«Раскрепощенная грамматика» 

Леонардо да Винчи предлагал смотреть на грязную стену в поисках сюжета,- теснящиеся в ней формы способны обнажить воображение художника, ведь мысль разоблачается, делается явной материей настоящего, угадывая форму в бесформенном. Человек опомнился, мысль — длится. Ни внутренности птиц, ни кофейная гуща не пророчат судьбу картине, внутренность целого мира, неотличимая потому от его наружности, — бесформенное, свободное от самоопределения,- вот к чему взывает, утомленный повторами всего и вся, художник и неизменно получает ответ. Это позиция малого творения, чистого листа, возможности и бездны в ней также не вполне разделились. 

Но фотографию обступает форма, эта бесконечная документальная правда явлений, которую только язык, в том числе язык фотографии, может соразмерить человеку. Такой язык, как и всякий подлинный язык, — дан, в мановение ока он отстраняется от породившей его стихии, уклоняется, то есть наделяет её качествами.

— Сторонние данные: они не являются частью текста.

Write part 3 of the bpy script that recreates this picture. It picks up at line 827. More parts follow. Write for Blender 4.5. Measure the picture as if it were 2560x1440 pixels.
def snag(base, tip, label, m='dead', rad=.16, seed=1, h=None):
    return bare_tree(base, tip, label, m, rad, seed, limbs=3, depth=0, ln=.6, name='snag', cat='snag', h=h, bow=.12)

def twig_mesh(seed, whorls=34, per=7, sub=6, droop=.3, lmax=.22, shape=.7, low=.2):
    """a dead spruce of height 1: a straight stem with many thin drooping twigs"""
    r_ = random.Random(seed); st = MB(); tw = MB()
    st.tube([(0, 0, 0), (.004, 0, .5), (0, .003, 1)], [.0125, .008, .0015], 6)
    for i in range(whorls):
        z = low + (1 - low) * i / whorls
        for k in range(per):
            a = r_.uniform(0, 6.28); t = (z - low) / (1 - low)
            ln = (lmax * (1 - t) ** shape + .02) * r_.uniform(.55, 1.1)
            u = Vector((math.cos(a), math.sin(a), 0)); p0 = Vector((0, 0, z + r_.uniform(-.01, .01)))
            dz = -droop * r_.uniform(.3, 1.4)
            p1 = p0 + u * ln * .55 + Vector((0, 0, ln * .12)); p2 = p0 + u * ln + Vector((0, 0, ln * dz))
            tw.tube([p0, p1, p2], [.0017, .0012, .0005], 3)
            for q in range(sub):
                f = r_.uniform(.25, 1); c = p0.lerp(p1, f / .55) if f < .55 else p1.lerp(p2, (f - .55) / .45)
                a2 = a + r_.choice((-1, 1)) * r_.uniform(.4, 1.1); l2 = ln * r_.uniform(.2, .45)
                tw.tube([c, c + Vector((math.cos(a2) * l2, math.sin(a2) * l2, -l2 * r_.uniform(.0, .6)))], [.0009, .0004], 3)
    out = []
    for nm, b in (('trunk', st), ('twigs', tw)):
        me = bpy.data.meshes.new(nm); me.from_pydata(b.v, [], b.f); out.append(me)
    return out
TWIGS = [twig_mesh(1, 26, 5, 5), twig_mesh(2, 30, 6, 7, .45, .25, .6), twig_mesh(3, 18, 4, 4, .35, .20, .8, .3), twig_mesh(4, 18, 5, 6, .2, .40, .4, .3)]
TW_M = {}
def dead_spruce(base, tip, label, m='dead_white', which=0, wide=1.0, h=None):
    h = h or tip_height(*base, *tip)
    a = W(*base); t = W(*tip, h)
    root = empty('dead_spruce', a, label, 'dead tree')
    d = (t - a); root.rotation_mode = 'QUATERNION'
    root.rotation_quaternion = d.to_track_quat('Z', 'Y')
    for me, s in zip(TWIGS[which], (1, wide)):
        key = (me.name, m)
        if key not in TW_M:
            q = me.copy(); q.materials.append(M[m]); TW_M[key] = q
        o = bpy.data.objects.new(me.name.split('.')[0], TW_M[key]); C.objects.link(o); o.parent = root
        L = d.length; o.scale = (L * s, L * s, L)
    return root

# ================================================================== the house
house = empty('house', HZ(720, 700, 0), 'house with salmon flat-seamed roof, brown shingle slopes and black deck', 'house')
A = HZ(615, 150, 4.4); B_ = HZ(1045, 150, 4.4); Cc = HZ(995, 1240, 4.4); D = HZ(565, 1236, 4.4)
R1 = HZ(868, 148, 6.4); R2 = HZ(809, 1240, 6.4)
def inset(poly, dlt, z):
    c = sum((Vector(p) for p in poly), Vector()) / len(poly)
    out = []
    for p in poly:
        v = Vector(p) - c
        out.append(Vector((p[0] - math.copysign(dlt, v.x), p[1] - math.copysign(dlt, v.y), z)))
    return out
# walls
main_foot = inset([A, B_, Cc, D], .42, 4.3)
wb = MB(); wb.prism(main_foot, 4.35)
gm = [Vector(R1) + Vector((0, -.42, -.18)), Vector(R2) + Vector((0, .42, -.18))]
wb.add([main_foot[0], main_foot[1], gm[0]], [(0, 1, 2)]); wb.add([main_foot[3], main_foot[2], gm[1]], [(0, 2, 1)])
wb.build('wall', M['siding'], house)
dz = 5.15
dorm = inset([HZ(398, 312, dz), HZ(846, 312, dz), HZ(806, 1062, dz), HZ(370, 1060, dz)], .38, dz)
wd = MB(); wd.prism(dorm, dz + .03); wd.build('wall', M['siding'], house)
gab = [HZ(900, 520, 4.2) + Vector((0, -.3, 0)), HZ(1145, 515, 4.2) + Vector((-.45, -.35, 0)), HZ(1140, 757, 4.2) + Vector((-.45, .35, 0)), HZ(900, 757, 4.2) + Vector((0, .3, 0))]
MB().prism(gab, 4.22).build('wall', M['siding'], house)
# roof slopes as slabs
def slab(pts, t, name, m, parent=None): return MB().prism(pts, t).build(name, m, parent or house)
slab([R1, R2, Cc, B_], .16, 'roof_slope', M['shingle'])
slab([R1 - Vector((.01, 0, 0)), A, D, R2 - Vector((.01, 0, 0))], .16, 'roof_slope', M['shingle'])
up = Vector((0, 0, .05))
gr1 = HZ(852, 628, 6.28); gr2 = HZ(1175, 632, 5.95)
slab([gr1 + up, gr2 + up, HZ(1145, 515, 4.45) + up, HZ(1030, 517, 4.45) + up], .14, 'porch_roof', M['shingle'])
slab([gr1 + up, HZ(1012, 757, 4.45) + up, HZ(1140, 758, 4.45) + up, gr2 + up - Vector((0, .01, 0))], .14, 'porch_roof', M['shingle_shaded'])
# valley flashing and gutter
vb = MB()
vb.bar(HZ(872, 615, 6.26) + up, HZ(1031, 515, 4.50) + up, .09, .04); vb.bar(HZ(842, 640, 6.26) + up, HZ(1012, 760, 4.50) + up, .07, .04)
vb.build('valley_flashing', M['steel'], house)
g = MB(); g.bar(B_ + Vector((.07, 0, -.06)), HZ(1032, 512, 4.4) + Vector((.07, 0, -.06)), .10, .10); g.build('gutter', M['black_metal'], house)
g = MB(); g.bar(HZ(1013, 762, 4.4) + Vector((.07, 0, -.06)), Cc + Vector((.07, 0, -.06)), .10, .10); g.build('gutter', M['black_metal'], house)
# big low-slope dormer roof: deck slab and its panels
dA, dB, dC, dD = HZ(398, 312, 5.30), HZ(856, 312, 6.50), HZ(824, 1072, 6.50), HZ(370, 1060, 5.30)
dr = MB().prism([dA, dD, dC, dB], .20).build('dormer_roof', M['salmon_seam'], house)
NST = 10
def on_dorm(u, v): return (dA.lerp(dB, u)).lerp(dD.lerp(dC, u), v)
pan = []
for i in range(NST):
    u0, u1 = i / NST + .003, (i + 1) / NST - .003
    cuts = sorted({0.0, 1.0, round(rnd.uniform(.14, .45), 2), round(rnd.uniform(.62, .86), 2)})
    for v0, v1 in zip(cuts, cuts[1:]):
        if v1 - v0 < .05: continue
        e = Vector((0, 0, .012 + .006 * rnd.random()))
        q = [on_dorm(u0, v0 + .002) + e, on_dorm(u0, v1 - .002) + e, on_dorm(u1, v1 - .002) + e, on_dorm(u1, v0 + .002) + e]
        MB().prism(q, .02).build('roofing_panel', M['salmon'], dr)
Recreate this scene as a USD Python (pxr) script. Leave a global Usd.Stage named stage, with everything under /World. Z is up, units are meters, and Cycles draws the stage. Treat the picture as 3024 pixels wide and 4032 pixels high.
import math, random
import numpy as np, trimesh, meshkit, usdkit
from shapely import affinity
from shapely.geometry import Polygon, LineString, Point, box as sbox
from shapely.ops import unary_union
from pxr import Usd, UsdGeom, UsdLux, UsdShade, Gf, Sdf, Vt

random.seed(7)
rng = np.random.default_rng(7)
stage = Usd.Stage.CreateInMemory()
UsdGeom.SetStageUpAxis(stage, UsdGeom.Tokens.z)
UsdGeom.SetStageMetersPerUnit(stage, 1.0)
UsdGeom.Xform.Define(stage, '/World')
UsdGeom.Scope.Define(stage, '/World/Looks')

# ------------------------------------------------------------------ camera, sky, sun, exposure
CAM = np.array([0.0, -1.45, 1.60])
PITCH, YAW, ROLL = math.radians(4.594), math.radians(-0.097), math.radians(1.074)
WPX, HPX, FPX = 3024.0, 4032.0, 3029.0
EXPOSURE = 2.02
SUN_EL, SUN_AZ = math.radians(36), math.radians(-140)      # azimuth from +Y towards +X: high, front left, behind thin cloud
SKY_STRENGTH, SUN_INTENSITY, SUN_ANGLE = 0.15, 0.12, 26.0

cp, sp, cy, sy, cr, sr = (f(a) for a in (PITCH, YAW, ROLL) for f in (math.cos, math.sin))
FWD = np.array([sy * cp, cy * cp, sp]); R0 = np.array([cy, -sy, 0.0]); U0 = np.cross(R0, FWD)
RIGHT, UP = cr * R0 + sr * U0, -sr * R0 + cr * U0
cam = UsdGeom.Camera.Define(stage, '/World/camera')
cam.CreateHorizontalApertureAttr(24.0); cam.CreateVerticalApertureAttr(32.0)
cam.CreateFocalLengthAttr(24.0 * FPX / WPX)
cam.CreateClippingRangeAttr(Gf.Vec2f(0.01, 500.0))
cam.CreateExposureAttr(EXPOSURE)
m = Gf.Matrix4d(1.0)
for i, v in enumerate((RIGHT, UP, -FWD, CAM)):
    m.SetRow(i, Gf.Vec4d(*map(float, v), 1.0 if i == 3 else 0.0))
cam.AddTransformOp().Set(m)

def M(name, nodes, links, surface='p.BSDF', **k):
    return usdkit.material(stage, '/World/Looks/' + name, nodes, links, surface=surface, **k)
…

Например называет её, или ..изображает её. И сам разрыв этот легко уже представляется связью, насколько она вообще может производить интервалы. Нет, не своим «видом и гласом» стремятся достичь прошлого и будущего, проникнуть в удаленные уголки земли, когда это — изображение, представление, то есть не «сейчас», не всё сейчас там. Итак, мнимая связь длится, и, отшатнувшись от мира единожды, каждый снимок делается изображением какой-то правды. То есть воспроизводит свою трещину в настоящем и только в нём. 

Этот пунктир обеспечил меня всем необходимым, для менее отвлечённого размышления. Подобно античной риторике, фотография настолько «разукрупнилась» и «социализировалась», что самостоятельная профессия фотографа уже стала фикцией. Фотография почти также разнообразна, как письмо. Но, как и письмо, и речь, она не утратила своего существа, своей «перцепции», вот о ней и собираюсь здесь еще сказать. 

Я не ставлю перед собой цели концептуализировать какие-то тенденции, и надеюсь, напротив, на путеводную нить обихода современной фотографии, и без того оснащенного чрезвычайным количеством слов. Фотографии, которой с одной стороны вменяется в природу прогресс, конкуренция, оригинальность, качество и прочие рычаги «естественного отбора», а с другой помещается, отодвигается, «естественный» фон такого прогресса, а именно тоска по неведению, раскрепощенному поиску своего начала — путем деконструкции своей же культуры и грамматики, как это происходит, например, в ломографии. 

Родившаяся в эпоху массового производства, каждая фотография обретает индивидуальные черты с опозданием, как и всё, произведенное в середине собственного же существования, из других самостоятельных предметов, «незнакомых» друг с другом. Но что если вместо предуготовленного конца, пускай даже выигрыша, отправиться вспять, к истоку? Так появляется увлекательный бестиарий «самостоятельно освобожденной» грамматики художественной фотографии, с ее вольными ракурсами, внимательным, но не универсальным режимом экспозиции, свободой в выборе материала, и всевозможных «дефектов», неровностей тех протяженных берегов становления снимка, которые и сделали возможной иллюзию магистрального течения, слитного, равнодушного присутствия самого языка фотоизображения. Порой это более напоминает труд травника-целителя, увлеченного ботаника или генетика, чем востребованный труд агронома, постоянно занятого умножением хлебов изменчивого настоящего, в том числе путем отделения сорняков. 

Так бесконечная граница, но все все-таки ограниченность искусства (пускай даже формой своей репрезентации) может вернуть и возвращает его восприятию.